Although it was worth it (my laundry and I are now clean and fresh-smelling), I couldn't believe how expensive it was! The bill---even with a $30 coupon---came to $289! This is money I didn't have in my checking account, so I was ecstatic that my EF is as healthy as it is.

What would I have done eight months ago? That plumbing bill would have gone directly on my credit card, and I would have ended up paying double because I wouldn't have paid it off right away. Instead, I was able to pay cash! The satisfaction of this is immeasureable.

If you're thinking about starting an Emergency Fund, please do it. Putting even $50 a month away in a separate EF (I use ING savings subaccounts) can help out when those unexpected expenses arise. Need some tips on how to do this without feeling the pinch? Read on!
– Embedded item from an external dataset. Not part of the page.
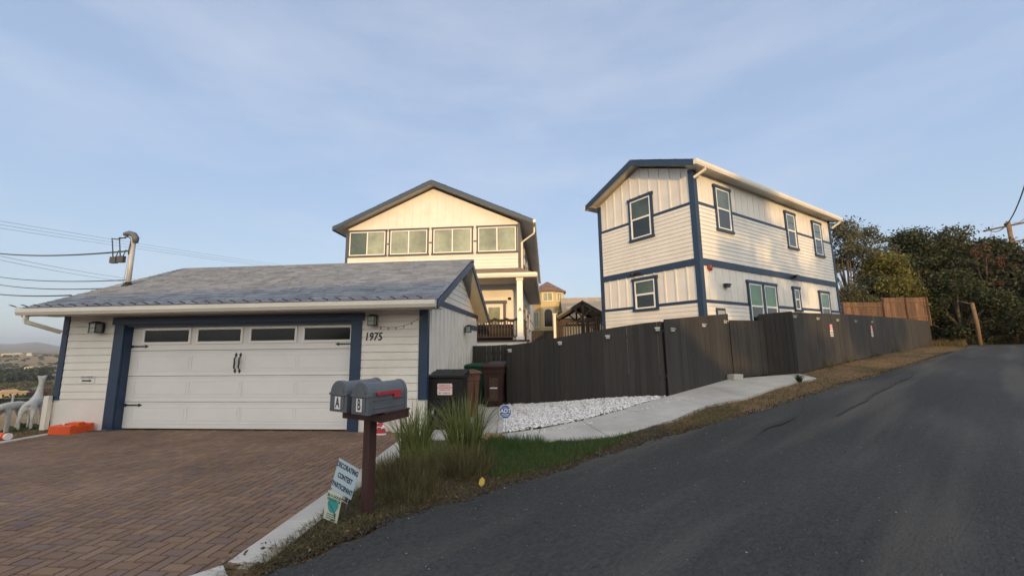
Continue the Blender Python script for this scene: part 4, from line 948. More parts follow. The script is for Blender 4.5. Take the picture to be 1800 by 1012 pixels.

  • Determine your 'latte factor' (dinners out, fancy coffee, soda from the machine, etc). Control this one aspect of your spending, and send the savings to your Emergency Fund account
  • Treat your savings as a bill; I send my money to separate savings accounts at the beginning of the month, as I'm paying my other bills. I don't even miss it that way!
  • Have you recently paid off a credit card or other regularly occurring bill? Don't let that money slip away! Send that 'payment' to your savings account instead!
  • Round up the amount you spend on your debit card and create a cash 'cushion' in your checking account (i.e. if you spend $1.26, round that up to $2.00 in your register). At the end of the month, send the 'cushion' to savings.
  • Empty your wallet at the end of each day---any change or cash can be put into a savings jar. When it adds up, take it to the bank and have it transferred into savings.
  • If you're saving money on electricity or gas by turning off lights, turning down the water heater thermostat, or not using AC as regularly, send that savings to your Emergency Fund.

Even small amounts in an Emergency Fund can be useful---don't forget about the miracle of compounding interest! I'm going to work on building that $300 back into my EF using some of the strategies found above. I hope you will too!